Mr. Berlusconi was once wildly popular in Italy. He had everything –money, beautiful women and villas, ownership of the top-rated AC Milan soccer cluband the calming conviction that Italy would get through the financial and economic crisis with minimal damage. But last summer his ratings began to dip, the result of a string of scandals involving teenage girls, alleged prostitutes and the belief among many voters’ that the aging Lothario was clinging to power merely to make himself immune from the court cases that accuse him of fraud and corruption.
As the scandals gathered pace in the autumn, his government suffered defections. The worst blow came when Gianfranco Fini, the Chamber Speaker who had been one of Mr. Berlusconi’s main allies, yanked his support and launched an internal revolt against the Prime Minister. On Sunday, Mr. Fini used a television interview to denounce Mr.

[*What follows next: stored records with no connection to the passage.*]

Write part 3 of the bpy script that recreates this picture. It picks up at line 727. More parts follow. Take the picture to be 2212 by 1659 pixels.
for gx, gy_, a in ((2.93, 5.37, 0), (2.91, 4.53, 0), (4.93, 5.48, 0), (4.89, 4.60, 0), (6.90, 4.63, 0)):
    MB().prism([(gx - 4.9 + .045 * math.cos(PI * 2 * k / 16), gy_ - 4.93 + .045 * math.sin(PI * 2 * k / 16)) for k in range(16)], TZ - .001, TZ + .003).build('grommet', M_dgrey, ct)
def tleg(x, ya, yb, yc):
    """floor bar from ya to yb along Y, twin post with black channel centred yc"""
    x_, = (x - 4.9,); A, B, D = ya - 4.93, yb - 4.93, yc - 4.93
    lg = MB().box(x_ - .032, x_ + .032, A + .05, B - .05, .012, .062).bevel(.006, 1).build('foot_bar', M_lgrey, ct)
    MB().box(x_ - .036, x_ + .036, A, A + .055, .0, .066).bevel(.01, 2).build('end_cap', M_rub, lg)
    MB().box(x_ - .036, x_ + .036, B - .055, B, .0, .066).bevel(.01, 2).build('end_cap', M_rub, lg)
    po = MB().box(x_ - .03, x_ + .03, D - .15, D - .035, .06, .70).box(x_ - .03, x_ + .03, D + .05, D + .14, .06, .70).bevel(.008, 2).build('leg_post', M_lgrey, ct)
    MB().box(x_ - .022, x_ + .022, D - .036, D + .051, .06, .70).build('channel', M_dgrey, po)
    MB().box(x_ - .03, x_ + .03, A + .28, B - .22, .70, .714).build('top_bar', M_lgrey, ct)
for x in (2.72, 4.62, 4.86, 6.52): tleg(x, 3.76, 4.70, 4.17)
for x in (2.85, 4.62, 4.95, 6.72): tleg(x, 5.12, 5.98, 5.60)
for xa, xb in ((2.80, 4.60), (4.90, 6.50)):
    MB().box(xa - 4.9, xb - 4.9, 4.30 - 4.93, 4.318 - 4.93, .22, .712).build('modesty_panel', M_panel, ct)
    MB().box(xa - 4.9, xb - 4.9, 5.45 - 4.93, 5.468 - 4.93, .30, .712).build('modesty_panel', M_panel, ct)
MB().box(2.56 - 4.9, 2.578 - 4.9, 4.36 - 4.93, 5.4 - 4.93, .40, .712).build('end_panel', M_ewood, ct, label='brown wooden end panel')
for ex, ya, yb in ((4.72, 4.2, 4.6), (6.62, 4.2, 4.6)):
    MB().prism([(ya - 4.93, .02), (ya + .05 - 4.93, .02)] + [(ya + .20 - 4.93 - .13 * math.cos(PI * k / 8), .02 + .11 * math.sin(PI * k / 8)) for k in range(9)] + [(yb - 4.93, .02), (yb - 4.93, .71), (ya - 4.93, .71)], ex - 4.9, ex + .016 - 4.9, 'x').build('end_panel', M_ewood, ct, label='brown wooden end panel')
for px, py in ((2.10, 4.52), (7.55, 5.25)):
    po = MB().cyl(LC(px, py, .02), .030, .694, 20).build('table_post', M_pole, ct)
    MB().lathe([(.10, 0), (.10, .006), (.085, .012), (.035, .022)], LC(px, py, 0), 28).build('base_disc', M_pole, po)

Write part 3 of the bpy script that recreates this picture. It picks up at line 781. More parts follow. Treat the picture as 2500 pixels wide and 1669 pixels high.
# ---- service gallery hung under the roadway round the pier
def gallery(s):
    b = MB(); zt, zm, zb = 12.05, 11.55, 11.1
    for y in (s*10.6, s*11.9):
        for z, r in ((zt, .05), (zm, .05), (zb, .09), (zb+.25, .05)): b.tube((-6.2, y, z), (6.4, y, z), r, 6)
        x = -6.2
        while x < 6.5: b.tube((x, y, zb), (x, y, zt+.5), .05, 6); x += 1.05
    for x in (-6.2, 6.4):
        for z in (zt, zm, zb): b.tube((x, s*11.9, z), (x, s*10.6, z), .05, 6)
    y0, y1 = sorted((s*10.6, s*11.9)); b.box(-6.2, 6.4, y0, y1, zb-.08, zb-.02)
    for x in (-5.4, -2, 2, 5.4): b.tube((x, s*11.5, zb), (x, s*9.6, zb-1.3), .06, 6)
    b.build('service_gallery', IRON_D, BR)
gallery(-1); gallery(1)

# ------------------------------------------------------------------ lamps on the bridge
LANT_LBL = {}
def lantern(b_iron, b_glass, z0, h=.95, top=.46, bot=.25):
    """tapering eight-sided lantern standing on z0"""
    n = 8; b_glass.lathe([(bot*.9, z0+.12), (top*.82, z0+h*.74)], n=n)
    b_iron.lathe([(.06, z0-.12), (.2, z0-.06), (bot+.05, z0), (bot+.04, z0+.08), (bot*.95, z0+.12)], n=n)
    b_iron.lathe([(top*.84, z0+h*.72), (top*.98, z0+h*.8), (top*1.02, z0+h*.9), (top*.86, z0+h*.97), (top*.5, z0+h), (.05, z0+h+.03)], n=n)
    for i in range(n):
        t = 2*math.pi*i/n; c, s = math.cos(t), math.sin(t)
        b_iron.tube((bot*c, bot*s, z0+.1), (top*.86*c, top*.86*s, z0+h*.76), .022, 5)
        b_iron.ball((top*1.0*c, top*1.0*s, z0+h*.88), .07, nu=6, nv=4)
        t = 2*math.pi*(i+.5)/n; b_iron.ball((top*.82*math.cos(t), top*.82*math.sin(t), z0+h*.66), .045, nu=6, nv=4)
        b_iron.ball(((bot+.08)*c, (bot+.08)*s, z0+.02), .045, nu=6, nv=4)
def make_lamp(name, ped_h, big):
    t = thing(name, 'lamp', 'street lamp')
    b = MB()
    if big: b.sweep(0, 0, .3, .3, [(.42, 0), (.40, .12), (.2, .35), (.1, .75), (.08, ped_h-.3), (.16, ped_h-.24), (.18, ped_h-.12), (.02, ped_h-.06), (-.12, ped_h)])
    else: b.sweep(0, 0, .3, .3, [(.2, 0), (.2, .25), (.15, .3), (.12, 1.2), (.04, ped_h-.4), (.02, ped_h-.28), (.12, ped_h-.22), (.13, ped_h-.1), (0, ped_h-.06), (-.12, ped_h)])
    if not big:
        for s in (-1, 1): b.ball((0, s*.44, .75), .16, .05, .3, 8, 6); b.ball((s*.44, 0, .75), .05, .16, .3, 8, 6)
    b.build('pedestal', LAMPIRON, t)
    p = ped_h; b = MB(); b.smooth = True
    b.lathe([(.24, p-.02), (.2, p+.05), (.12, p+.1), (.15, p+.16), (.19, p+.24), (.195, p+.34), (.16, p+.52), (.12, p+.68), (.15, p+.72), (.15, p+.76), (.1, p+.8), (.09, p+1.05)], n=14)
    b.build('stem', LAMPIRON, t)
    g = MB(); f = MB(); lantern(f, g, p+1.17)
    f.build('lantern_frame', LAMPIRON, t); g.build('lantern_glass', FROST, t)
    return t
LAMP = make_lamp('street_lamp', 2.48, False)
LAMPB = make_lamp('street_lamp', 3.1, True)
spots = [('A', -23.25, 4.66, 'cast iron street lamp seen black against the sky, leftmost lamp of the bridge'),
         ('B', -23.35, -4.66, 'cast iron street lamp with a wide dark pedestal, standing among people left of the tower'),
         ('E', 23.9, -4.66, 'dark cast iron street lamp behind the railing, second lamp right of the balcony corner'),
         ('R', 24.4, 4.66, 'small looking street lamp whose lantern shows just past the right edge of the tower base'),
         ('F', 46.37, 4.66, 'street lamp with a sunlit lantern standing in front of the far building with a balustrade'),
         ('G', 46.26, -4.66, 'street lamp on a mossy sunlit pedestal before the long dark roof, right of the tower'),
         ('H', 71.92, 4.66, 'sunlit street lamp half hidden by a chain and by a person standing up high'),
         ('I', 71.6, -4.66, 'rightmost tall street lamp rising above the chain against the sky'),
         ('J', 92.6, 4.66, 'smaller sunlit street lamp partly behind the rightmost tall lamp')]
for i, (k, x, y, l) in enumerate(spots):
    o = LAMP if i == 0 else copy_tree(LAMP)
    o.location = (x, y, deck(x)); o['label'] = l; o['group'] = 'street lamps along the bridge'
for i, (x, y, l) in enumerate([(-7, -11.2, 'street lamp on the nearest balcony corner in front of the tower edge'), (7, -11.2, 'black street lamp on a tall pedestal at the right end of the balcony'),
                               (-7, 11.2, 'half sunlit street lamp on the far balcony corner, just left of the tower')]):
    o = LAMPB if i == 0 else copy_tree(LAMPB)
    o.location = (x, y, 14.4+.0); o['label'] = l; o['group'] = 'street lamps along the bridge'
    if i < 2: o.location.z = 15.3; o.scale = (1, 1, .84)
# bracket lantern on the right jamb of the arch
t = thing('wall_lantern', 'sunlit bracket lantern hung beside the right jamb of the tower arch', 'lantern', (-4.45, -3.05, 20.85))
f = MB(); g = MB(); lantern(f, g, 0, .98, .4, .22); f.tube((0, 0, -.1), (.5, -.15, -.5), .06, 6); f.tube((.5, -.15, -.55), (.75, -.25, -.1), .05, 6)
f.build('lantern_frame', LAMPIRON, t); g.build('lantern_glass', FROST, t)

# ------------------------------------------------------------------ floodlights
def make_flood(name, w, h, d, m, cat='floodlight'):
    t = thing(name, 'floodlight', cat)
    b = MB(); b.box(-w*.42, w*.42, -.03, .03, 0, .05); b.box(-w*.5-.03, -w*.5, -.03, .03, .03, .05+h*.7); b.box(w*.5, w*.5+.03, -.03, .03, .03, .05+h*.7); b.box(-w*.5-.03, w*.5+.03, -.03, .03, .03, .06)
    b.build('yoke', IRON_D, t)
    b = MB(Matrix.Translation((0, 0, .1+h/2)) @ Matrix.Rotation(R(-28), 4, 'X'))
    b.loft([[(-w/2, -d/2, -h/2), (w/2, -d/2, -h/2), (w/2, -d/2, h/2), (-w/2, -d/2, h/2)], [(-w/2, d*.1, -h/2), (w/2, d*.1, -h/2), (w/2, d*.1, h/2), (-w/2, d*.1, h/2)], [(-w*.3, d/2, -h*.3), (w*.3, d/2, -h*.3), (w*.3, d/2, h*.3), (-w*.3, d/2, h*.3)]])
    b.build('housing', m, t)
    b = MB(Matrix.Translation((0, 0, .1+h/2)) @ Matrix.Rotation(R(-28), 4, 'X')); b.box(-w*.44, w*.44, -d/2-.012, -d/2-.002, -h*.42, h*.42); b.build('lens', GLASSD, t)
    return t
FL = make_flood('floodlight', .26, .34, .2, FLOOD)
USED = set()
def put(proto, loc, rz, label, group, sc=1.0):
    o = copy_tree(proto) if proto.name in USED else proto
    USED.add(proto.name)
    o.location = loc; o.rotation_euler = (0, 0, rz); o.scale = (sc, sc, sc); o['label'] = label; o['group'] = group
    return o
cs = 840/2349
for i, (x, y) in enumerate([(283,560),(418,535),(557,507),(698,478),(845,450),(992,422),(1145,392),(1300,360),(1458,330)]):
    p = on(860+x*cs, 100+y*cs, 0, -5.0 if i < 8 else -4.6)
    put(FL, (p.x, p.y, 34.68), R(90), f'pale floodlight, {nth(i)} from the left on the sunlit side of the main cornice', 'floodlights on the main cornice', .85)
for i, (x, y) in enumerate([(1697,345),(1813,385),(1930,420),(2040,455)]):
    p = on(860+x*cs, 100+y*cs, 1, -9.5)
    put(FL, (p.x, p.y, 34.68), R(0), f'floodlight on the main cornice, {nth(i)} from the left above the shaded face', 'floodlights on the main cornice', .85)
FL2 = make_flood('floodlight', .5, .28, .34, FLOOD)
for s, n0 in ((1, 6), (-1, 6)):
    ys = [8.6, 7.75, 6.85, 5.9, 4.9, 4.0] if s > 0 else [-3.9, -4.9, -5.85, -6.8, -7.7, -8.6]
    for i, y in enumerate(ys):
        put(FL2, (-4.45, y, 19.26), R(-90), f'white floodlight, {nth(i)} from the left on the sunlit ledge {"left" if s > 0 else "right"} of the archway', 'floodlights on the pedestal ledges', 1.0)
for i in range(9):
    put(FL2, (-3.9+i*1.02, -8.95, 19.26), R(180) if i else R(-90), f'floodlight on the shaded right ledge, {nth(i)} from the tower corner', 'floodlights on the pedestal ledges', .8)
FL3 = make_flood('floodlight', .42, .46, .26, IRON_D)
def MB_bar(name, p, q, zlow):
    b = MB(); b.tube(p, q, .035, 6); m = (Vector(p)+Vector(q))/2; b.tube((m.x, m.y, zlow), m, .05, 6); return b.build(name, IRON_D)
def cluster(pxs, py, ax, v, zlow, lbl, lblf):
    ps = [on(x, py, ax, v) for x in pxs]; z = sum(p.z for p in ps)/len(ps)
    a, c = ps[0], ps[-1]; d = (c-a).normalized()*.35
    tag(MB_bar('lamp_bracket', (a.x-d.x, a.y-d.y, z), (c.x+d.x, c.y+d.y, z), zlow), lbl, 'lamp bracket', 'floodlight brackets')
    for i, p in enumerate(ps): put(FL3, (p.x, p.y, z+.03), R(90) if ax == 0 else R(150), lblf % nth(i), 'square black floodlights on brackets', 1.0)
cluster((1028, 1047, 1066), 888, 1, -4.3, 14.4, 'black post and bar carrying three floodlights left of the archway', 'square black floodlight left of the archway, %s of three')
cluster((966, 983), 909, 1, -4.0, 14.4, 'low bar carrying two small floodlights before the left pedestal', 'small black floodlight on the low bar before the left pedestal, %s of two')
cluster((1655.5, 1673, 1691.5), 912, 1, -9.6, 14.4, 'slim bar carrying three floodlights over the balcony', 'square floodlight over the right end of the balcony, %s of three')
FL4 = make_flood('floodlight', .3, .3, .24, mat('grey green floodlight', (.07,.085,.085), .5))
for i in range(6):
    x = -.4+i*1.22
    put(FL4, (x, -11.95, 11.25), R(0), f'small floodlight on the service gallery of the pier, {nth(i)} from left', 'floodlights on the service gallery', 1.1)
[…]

Berlusconi once again, ending any hope that the two men could broker a peace agreement ahead of Tuesday’s confidence vote.
Since then, Mr. Berlusconi has been working frantically to find enough support to win the Chamber vote; it is thought that two or three votes might be enough to swing the battle in his favour. Rome prosecutors have opened an investigation into whether the Berlusconi camp has tried to bribe certain lawmakers, among them three pregnant Opposition deputies who are close to giving birth and were not expected to attend the vote, to support him.
Umberto Bossi, the leader of the increasingly powerful Northern League, an anti-immigrant party that advocates regional autonomy for the wealthy north of Italy, on Monday said Mr. Berlusconi (whom he considers an ally) may step down and seek an election even if he survives the confidence votes. Mr. Berlusconi “cannot govern with a majority of just one,” he told the media.